Note: Public Limited Companies must release a Statement of Financial Position early.
Assets: any resources owned by the company and can be divided in two parts:
- Current Assets: cash or any resource expected to be converted into cash within the next 12 months (e.g. inventories/stock, trade receivables (debtors));
- Non Current Assets (Fixed): any resources owned by the business that is expected to be used within a period longer than 12 months (e.g. land, building, machinery, computers, vehicles).
Liabilities: amount owed by the business to any stakeholder (suppliers, lenders):
- Current Liabilities: needs to be paid within the next 12 months (e.g. trade payables, overdrafts, taxation);
- Non-Current Liabilities: long-term debts (>12 months) such as loans, mortgages, debentures).

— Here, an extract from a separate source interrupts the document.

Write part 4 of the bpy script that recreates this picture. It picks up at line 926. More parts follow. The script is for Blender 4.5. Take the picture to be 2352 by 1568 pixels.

Owner's Equity (a.k.a. Shareholder's Equity):
- Amount of investment in the business by its owners;
- Includes the money brought in by owners (share capital) and retained profits.
- It's the left over to the owner after subtracting all the liabilities from assets.
Try visualizing it here:
Activity 22.2 (p. 279)
Very important to keep in mind:
The Statement of Financial position is also known as Balance Sheet for a reason:
Always:
Assets = Liabilities + Shareholder's Equity
Why?
Assets represent the valuable resources owned by the company. Both liabilities and shareholders' equity represent how the assets of a company are financed.
Summary - Balance Sheet Considerations:
It shows the business' assets, what it is owed, what it owes, and how it finances its activities;
It is a snapshot of a point in time and can change quickly;
Non-current assets valuations can be inaccurate from real market valuation (e.g. building, land, machinery);
It is not an accurate measure of business value.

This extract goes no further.